Monday, July 5, 2021

Weaving By The Seat Of My Pants Too!

This is the continuation of ‘Designing By The Seat Of My Pants’.  After pulling the warp I had so little warp yarn left it was scary.  I had just enough of each colour to fix one, and only one, broken end.

Because I pulled the warp in segments using up all of the pink, then all of the lilac, I had to pull the striped segment as a single bout.  My final design had a small increment of lilac moving into the green striped area so to help me remember I put a single end of waste yarn in the warp.

When I threaded the warp I dropped the waste yarn and moved over the lilac segment.  Not the best idea as far as getting perfect warp tension, but I was doing this on the fly (hmmm yet another airplane reference) and this was the easiest way to go.

Once the warp was all threaded and through the reed, it looked pretty good and I was able to get the tension even at the tie on stage.

I began weaving the tea towel with the lilac tow linen weft and it seems to be working out fine.  Now was the time to think about where to place the plaid section.  Do I put it in the centre?  Off centre? At the end?  My final decision was to start the plaid at 18 inches; this would make the lilac section larger than the pink section which was in keeping with how the warp looked.

I had taken the time to write out the stripe sequence to stick on my loom and I had written it out directly from the top of the PCW draft.

But I had started weaving the larger lilac portion first, so I had to weave it from the bottom up and this meant I needed to change it as I went along.  I suppose now is the time to tell you that I hadn’t noticed that I had two treadles tied up the same.  This was actually a seven shaft pattern!  As I was treadling I found that shaft one and shaft five were the same and so I had to modify my treadling to adjust for that. What a mess!
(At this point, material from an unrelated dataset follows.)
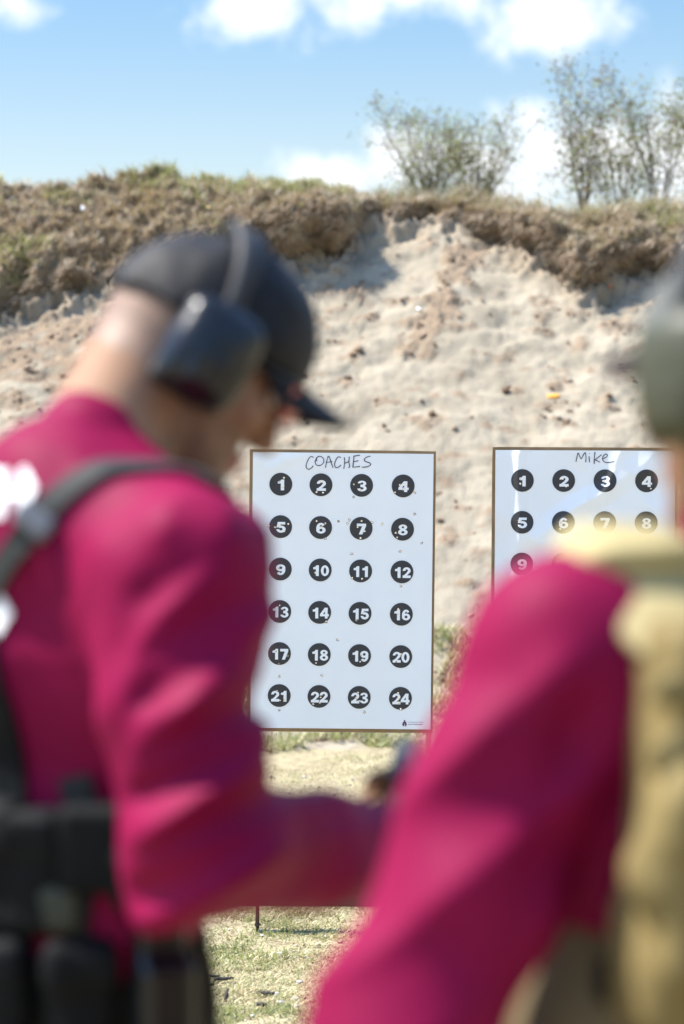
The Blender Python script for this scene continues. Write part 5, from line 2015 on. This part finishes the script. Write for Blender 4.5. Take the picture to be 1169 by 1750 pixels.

I was a little worried that the green and purple colours for the stripes were quite different in the warp and weft, but once I started the plaid, I liked it.  The grist of these linens were just slightly finer than the tow linen, but not enough to throw out the balance.  What is different however, is that they are much smoother than the very, furry tow linen.

Rather than stick exactly to the pattern I wove the green sections to equal the measurements of the warp, so a few picks here and there to make up the difference.  Thankfully this is twill, so easy to make this kind of adjustments.

I have just finished the first tea towel and I am not altogether thrilled with the selvedges.  On the lilac side I have had the floating selvedge shred twice.  There must be a burr in my reed causing the fray.  On the pink side of the tea towel the weft turns are a bit problematic.  I think the extra fuzzyness on the lilac side actually hides the turns. The selvedges are as snug as I could get them without actually pulling the warp in, so I live in hope that this slight imperfection will disappear in the wash.


The garden photo for today is Echinaca purpurea ‘Green Twister’ which is just opening up.  Amazingly this plant was planted last year and now it stands a good three feet high!